Wednesday, November 2, 2016

Indian police carry the body of one of eight SIMI activists, who escaped from Central Jail in Bhopal and were killed by Special Task Force police on Oct. 31. (Rajeev Gupta/AFP/Getty Images)
 November 1 at 5:25 AM

NEW DELHI — Eight suspects awaiting trial on terrorism charges slit the throat of a guard, scaled high walls and escaped from a central Indian prison before dawn on Monday. Within hours, the police found them at a village a few miles away and killed them in a gun battle.
But now the number of questions about what really happened is growing. How did they manage to scale the high walls of the prison with just bedspreads? Did they want to surrender to the police later? Were they armed? Was it cold-blooded murder?
An amateur cellphone video captured by an onlooker in the central state of Madhya Pradesh — broadcast on television channels here — showed some of the men standing on a hilltop with raised hands.
One policemen is heard saying, “Wait, they are trying talk to us.”
In another video, a policeman looks at the bodies of the men lying on the ground: “He is alive, kill him!” he says, and an officer shoots the inert body.
The questions have cast an uncomfortable spotlight not only on India’s dodgy record of extrajudicial killings by police but also on the government’s increasing discomfort with public scrutiny of counterterrorism operations.

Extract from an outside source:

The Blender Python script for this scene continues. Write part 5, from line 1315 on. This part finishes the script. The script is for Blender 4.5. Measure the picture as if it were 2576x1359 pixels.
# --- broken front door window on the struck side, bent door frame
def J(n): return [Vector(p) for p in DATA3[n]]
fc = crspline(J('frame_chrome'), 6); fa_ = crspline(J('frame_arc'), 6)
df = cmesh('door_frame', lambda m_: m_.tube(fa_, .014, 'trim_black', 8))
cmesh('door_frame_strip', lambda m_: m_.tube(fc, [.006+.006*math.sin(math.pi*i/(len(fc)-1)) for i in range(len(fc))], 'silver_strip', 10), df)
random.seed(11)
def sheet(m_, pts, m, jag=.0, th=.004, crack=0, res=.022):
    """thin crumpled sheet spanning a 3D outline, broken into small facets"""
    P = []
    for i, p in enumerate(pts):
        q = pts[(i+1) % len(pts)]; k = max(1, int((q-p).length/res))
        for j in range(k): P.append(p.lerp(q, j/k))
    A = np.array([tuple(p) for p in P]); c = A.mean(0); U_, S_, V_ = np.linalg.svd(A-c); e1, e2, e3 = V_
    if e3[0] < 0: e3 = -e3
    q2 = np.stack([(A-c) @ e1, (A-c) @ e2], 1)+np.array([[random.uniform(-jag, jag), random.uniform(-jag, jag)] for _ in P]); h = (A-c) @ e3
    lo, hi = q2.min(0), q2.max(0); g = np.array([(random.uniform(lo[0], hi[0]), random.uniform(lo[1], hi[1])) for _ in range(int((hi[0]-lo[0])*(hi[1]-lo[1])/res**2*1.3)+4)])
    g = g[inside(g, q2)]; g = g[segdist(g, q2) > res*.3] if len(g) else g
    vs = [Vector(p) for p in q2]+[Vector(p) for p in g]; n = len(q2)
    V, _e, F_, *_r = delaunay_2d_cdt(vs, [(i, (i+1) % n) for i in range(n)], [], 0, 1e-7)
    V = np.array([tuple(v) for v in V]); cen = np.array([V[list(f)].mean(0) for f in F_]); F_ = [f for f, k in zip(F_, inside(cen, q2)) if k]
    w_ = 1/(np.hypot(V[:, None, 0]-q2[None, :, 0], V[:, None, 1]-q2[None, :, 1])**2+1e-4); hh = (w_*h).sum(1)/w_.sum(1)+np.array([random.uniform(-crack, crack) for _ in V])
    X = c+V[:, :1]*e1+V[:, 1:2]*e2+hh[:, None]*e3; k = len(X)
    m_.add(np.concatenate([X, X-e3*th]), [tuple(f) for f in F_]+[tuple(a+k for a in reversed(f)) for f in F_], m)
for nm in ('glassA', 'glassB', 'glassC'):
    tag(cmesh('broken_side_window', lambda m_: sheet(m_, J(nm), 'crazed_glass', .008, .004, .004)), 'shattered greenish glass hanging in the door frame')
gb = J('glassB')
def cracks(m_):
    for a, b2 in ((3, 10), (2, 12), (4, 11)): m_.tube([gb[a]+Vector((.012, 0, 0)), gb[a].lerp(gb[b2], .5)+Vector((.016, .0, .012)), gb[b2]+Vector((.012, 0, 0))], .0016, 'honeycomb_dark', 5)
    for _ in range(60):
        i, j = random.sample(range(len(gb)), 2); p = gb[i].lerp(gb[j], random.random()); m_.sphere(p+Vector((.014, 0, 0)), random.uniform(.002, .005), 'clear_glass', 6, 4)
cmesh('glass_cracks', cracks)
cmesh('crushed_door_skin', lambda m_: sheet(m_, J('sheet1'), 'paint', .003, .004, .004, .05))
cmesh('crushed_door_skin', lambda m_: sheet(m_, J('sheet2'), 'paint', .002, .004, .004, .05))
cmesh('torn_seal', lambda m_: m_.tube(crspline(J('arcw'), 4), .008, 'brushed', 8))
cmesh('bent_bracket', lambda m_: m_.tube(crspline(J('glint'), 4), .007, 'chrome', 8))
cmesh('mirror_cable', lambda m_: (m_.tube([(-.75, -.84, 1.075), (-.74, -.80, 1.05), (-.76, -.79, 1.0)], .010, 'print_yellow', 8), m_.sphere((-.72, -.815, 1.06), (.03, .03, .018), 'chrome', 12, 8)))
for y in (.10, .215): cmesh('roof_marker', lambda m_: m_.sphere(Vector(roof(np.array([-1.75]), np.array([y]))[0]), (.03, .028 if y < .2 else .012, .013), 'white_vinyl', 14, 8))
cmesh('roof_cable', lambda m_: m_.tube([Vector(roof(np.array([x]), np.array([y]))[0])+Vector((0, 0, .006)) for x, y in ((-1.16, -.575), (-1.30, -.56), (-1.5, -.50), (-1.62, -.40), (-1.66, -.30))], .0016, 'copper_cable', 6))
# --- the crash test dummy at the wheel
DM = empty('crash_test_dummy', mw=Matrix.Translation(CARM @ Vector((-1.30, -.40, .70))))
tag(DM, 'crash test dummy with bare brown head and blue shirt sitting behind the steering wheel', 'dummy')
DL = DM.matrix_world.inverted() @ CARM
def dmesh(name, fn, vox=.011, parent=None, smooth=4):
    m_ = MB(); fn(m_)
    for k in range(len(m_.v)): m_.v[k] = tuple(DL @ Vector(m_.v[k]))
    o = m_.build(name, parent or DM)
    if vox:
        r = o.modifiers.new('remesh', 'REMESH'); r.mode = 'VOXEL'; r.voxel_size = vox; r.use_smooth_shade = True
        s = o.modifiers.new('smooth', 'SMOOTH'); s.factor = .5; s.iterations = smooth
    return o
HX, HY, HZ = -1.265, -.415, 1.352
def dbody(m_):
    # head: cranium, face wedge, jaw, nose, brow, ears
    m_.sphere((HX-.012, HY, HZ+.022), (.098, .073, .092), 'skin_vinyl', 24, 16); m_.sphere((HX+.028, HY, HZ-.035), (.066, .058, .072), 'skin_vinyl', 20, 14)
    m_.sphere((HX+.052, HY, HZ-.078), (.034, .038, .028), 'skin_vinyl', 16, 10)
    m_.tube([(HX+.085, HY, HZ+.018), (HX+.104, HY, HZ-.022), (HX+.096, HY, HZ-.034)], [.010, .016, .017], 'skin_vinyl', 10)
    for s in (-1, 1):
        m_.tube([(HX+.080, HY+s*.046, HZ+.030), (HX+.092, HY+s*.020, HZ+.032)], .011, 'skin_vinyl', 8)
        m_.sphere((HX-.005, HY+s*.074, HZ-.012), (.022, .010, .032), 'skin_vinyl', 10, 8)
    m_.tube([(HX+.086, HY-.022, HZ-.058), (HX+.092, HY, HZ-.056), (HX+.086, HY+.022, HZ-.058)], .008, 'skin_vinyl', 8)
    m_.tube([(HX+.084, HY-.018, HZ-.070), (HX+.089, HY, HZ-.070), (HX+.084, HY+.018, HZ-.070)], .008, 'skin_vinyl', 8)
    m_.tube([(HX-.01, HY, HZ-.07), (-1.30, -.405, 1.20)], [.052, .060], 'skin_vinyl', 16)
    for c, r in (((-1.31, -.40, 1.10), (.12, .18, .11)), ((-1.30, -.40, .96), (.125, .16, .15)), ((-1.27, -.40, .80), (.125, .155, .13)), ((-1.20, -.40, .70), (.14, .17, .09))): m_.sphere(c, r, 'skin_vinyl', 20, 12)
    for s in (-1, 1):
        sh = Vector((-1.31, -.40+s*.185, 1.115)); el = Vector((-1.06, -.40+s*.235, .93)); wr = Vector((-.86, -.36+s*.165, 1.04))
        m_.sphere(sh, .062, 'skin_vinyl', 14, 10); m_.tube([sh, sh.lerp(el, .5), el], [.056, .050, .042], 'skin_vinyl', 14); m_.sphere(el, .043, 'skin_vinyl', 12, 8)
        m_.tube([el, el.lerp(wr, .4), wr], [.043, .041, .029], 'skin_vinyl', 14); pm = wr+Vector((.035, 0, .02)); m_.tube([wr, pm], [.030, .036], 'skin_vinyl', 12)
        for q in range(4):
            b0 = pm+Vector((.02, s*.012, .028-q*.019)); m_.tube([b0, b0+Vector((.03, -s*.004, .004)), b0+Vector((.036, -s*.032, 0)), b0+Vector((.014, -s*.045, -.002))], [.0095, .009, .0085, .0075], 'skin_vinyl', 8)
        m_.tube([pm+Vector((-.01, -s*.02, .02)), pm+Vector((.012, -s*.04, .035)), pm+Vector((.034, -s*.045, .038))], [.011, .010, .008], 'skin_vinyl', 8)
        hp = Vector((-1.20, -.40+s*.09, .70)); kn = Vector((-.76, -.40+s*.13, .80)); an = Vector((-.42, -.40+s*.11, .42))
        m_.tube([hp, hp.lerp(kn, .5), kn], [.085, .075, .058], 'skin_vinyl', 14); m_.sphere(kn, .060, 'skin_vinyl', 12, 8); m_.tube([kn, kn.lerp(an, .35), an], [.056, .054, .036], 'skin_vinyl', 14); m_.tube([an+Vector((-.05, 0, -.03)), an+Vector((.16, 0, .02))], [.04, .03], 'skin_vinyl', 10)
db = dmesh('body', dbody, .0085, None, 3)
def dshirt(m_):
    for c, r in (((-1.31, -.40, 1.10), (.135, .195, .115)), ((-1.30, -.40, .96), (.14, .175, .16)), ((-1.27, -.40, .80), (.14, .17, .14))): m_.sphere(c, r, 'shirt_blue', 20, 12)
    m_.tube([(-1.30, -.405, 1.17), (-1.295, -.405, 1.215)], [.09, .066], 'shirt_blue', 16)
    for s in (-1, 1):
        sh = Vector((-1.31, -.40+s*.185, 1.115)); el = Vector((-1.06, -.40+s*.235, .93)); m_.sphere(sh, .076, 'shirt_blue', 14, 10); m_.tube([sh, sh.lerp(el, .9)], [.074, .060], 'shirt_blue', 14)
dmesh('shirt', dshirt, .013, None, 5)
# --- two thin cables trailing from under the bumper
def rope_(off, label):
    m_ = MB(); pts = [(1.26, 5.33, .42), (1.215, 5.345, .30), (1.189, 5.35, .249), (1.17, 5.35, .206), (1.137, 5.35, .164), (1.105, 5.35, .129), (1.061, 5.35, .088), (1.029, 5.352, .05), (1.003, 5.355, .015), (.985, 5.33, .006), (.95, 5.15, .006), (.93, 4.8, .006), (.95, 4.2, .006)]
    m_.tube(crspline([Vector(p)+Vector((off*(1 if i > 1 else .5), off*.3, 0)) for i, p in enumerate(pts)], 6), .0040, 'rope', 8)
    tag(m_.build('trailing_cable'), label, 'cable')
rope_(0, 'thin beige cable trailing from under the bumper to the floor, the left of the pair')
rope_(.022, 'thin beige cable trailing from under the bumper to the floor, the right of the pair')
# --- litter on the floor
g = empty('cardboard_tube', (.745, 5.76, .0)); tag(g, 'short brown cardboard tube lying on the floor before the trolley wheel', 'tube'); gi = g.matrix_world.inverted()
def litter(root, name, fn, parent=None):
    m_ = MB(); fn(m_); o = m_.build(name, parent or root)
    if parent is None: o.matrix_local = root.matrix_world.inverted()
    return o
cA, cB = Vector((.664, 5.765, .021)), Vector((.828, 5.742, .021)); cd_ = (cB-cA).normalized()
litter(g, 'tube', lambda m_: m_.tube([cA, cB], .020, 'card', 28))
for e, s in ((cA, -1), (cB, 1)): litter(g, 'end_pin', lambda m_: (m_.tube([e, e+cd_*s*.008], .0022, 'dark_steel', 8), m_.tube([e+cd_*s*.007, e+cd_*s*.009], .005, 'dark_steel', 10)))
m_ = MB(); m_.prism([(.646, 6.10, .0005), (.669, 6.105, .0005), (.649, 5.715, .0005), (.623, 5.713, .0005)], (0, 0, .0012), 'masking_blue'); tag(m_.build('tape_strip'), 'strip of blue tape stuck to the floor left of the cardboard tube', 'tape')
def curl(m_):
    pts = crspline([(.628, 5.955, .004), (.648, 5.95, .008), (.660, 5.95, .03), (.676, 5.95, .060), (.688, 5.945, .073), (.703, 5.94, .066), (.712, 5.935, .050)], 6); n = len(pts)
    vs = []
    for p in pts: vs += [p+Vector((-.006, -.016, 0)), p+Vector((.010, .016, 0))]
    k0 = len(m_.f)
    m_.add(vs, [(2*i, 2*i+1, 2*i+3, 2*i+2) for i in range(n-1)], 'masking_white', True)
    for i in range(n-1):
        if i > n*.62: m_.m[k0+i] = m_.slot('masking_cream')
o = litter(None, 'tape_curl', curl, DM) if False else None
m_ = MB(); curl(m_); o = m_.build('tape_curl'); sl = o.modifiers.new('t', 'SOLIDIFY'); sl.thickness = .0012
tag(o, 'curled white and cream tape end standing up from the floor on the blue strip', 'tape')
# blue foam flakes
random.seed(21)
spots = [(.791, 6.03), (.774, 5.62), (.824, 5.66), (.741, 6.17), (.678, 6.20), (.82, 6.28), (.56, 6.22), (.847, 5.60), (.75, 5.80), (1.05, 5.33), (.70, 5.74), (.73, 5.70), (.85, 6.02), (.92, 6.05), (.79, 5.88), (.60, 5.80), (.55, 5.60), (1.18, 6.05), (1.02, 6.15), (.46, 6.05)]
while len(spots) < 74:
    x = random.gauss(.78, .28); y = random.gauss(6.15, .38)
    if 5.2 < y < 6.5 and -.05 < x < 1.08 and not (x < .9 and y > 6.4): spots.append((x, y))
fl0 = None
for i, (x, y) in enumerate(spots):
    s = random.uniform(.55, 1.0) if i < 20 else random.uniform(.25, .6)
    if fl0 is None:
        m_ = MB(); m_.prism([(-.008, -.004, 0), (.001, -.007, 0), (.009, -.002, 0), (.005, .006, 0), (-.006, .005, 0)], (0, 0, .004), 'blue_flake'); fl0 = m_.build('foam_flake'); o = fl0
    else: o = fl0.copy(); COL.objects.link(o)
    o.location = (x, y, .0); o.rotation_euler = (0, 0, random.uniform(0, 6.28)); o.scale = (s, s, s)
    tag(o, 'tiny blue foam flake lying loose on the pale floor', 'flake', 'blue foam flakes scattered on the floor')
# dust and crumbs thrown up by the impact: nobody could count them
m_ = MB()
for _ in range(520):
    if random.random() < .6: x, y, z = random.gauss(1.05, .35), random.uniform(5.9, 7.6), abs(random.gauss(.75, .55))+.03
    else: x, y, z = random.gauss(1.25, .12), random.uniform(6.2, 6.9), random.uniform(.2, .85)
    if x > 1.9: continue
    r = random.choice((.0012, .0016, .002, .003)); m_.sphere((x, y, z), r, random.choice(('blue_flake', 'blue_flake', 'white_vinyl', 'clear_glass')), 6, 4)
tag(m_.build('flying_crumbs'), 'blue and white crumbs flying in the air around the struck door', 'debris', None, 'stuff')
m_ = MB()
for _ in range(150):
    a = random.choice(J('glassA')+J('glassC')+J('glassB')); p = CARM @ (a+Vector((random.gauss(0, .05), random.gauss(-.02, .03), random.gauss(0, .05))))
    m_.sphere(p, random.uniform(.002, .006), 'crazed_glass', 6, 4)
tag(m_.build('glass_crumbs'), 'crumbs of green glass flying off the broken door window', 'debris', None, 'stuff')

“We should stop this habit of raising doubts and questioning the authorities and the police. This is not a good culture,” said Kiren Rijiju, the junior home minister. “But we are observing in India that people have developed this habit of raising unnecessary questions. Merely on the basis of some videos, you cannot raise alarm bells.”
The inmates were members of an Islamic student group called the Students Islamic Movement of India, which was banned for terrorist-related activities in 2001, and they were being tried on charges of terrorist incidents, sedition and robbery.
“The police had no choice but to kill them. They were dreaded terrorists,” Bhupendra Singh, a minister in the Madhya Pradesh government, told television news channel NDTV 24x7. Police said they recovered four firearms and three sharp weapons from the dead men.
Such killings have always been controversial in India. The police call such chase-and-shoot operations of fleeing suspects “encounter killings,” but civil rights activists prefer the term “extrajudicial killings” and accuse the police of finding shortcuts to bypass the long delays in India’s overburdened court system.
In response to the rising concerns about Monday’s killings, the government announced that the National Investigation Agency will probe the incident. But Digvijaya Singh, a senior leader of the opposition Congress party, said the investigation must be monitored by a court.
“The opposition is playing petty politics; they do not have even two tears for the policeman who was killed,” Shivraj Singh Chouhan, chief minister of the state, said Tuesday after he visited the slain officer’s family. “Terrorists have been killed. Who knows what they would have done after escaping. But the opposition is bringing down the sky for such people.”
Exposing a fake encounter is not anti-national. Staying silent when you know that an encounter appears fake is what is truly anti-national.